As well, bassists Tsugutoshi Goto(後藤次利)and Kenji Takamizu(高水健司), drummer Hideo Yamaki(山木秀夫), percussionist Motoya Hamaguchi(浜口茂外也), saxophonist Jake H. Concepcion along with several other famous musicians participated, but it was Yamakawa and Narumi who discussed and set the lineup, and it was through the former’s personal connections that the number of session musicians grew. Junko Yagami herself also joined in the backing vocals. A singer by the name of Chrissy Faith who was on backing vocals had been a backing singer for Rupert Holmes, an AOR artist who also provided Yagami with a song, “Koi no Magic Trick” (恋のマジックトリック...Magic Trick of Love) on which Yamakawa and Narumi also joined in on. The duet track “Tsuki ni Yorisotte” (月に寄りそって...Getting Close to the Moon) with its faintly wistful feeling sounds just like a Yagami song. 


Yamakawa: Back then, we were together 100 to 200 days out of the year and we all got along so it’s no surprise that we naturally sounded like each other.

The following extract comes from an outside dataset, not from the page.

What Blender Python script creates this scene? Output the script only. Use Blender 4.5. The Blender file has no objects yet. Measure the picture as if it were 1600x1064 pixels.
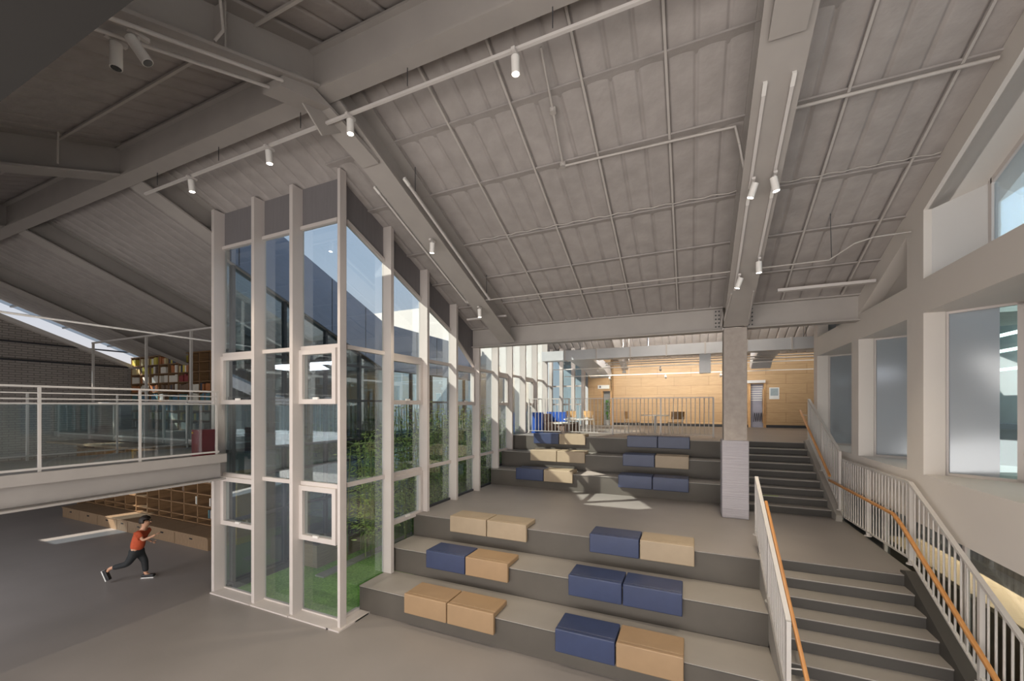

Obviously, when we were in the backing chorus, we made an effort to follow each other and so we got accustomed to that.


Narumi: For “Last Message” (the final track), the lyrics came out first and as we read through them, our image for the song expanded, and we nailed down the melody within 3 minutes. Etsu sang this for us since they were a woman’s lyrics.